なお、1868年にアイルランド系カナダ人の政治家であるトマス・ダーシー・マクギー(1840年代はアイルランド同盟員であった)を暗殺したパトリック・J・フェランは、オタワで絞首刑に処せられた。
フェニアン襲撃によってもたらされた危機は、イギリスの北米植民地にカナダ同盟を通して現実のものとなった、集団的自衛権を考えさせる契機となる。
イギリス並びにイギリス帝国のフェニアンは、政治的安定に対して大きな脅威であった。1860年代末IRBの中央本部がランカシャーに置かれ、1868年にはアイルランドの臨時政府であるIRB最高評議会が成立。その他、コノート、レンスター、アルスターそしてマンスターのアイルランド4地方やスコットランド、ロンドンを含むイングランドの地方議会に議員を擁するようになる。イングランドの各主要都市にはIRBのサークルがあった[11]。
スコットランドでサッカーの試合が行われる場合、セルティックFCのサポーターに対して「フェニアン」の語が用いられることが多い[12]。というのも、セルティックFCはグラスゴーのカトリック系アイルランド人移民に起源を持っており、アイルランド民族主義と関係が深いためである。
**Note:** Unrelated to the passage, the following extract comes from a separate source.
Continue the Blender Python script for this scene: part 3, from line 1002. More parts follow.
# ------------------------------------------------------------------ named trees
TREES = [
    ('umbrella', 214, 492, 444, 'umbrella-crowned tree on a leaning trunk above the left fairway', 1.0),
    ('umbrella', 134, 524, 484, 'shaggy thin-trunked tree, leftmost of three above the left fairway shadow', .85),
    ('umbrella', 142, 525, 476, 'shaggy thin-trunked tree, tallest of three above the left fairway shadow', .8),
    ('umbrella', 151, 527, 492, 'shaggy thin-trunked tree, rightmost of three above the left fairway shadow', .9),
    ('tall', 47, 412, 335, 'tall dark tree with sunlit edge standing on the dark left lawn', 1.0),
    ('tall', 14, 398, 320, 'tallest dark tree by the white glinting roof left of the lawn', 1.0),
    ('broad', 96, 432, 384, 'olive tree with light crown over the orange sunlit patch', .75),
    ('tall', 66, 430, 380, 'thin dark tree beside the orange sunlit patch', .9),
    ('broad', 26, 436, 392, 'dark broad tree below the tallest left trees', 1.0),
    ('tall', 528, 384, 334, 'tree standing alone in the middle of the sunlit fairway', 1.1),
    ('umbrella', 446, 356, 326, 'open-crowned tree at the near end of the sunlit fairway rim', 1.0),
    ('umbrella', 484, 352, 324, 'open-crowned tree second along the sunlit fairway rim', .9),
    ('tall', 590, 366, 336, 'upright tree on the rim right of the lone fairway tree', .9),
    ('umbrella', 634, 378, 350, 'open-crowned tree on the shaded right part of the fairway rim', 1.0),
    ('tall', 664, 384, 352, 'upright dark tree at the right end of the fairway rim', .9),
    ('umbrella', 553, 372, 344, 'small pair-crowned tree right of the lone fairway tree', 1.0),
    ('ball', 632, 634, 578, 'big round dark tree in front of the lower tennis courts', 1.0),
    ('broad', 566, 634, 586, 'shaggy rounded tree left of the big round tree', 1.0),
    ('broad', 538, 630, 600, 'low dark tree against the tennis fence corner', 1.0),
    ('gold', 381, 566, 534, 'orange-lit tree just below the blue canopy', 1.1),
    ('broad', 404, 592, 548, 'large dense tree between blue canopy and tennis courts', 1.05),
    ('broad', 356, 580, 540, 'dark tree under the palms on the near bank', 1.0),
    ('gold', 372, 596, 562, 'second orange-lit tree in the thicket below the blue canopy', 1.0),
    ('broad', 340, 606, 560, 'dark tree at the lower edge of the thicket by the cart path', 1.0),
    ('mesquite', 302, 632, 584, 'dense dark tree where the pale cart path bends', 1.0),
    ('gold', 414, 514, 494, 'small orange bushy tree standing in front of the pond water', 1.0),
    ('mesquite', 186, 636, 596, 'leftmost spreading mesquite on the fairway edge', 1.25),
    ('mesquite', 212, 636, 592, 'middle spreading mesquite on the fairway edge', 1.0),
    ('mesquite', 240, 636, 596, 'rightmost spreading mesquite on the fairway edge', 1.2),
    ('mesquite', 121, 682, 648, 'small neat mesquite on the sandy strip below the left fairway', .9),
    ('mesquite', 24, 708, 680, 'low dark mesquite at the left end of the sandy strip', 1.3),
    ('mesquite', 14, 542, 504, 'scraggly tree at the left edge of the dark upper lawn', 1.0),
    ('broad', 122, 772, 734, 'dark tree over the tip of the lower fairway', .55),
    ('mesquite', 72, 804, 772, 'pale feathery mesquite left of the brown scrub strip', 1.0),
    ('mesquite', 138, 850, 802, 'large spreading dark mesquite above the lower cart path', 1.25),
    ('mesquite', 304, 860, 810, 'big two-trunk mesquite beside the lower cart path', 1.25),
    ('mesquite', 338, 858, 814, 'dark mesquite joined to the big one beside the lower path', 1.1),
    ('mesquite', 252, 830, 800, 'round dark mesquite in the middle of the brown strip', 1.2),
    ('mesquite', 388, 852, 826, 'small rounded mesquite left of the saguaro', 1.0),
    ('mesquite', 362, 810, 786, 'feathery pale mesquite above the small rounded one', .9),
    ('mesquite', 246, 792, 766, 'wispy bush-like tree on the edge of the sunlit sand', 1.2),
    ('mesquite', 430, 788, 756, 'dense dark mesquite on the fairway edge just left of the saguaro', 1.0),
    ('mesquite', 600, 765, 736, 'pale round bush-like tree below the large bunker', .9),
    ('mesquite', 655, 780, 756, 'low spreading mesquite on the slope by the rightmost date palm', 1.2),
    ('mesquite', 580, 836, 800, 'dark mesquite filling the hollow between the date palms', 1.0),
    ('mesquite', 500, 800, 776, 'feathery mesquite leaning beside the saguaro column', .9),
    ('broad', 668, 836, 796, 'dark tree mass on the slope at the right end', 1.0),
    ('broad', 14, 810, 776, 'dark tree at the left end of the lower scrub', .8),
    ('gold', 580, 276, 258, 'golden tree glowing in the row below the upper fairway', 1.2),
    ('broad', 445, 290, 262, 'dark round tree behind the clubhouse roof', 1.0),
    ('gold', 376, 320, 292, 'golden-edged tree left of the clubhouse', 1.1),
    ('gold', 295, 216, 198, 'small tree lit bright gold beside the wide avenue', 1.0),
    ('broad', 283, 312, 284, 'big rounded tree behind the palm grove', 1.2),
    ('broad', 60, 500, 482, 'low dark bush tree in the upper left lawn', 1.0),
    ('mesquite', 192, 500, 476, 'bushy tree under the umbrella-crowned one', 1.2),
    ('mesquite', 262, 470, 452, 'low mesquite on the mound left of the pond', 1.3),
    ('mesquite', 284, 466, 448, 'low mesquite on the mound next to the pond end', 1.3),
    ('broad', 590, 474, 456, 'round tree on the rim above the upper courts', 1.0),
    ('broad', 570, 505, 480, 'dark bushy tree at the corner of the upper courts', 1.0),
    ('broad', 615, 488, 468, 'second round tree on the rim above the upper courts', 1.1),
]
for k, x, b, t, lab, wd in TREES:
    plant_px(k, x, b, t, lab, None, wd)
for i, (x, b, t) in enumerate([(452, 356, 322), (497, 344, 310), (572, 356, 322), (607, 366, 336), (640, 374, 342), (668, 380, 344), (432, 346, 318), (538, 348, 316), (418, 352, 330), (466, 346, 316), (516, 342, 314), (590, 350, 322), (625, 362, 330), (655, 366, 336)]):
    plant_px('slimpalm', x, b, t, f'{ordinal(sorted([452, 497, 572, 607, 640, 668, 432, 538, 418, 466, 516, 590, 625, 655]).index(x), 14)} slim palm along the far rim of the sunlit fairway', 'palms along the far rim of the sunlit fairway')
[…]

しかし、ハイバーニアンFCやダンディー・ユナイテッドFCといった、スコットランドにある他のアイルランド系チームに対しては用いられない[13]。あくまでセルティックFCとグラスゴー・レンジャーズFCとの間の、オールドファームにおける競合関係に依拠していることに注意(グラスゴー・レンジャーズFCはプロテスタント系の長老派の支持が厚い)[14]。
オーストラリア共和主義を党是に掲げるオーストラリア労働党員を表す侮蔑語として用いられる。マイケル・アトキンソン南オーストラリア州司法長官は、2006年10月にアデレードで開かれた労働党大会で、勅選弁護士などの廃止を望む同党員を「フェニアンやアカ共」と発言[15]。なお、アイルランド系のカトリック教徒は伝統的に労働党を支持しており、国内の君主政体に係る党の立場にも影響を与えてきたと言われている。
2011年のクリスマスに放送されたテレビドラマ『ダウントン・アビー』にて、グランサム伯爵がアイルランド人革命家と結婚した娘のシビルの妊娠を知るや、「じゃあ、我々はフェニアンの孫を持つことになるのか」と発言、伯爵夫人は「いいじゃないの、アイルランドにツテが出来て。革命が起これば何かと好都合かもしれないわよ」とやり返した。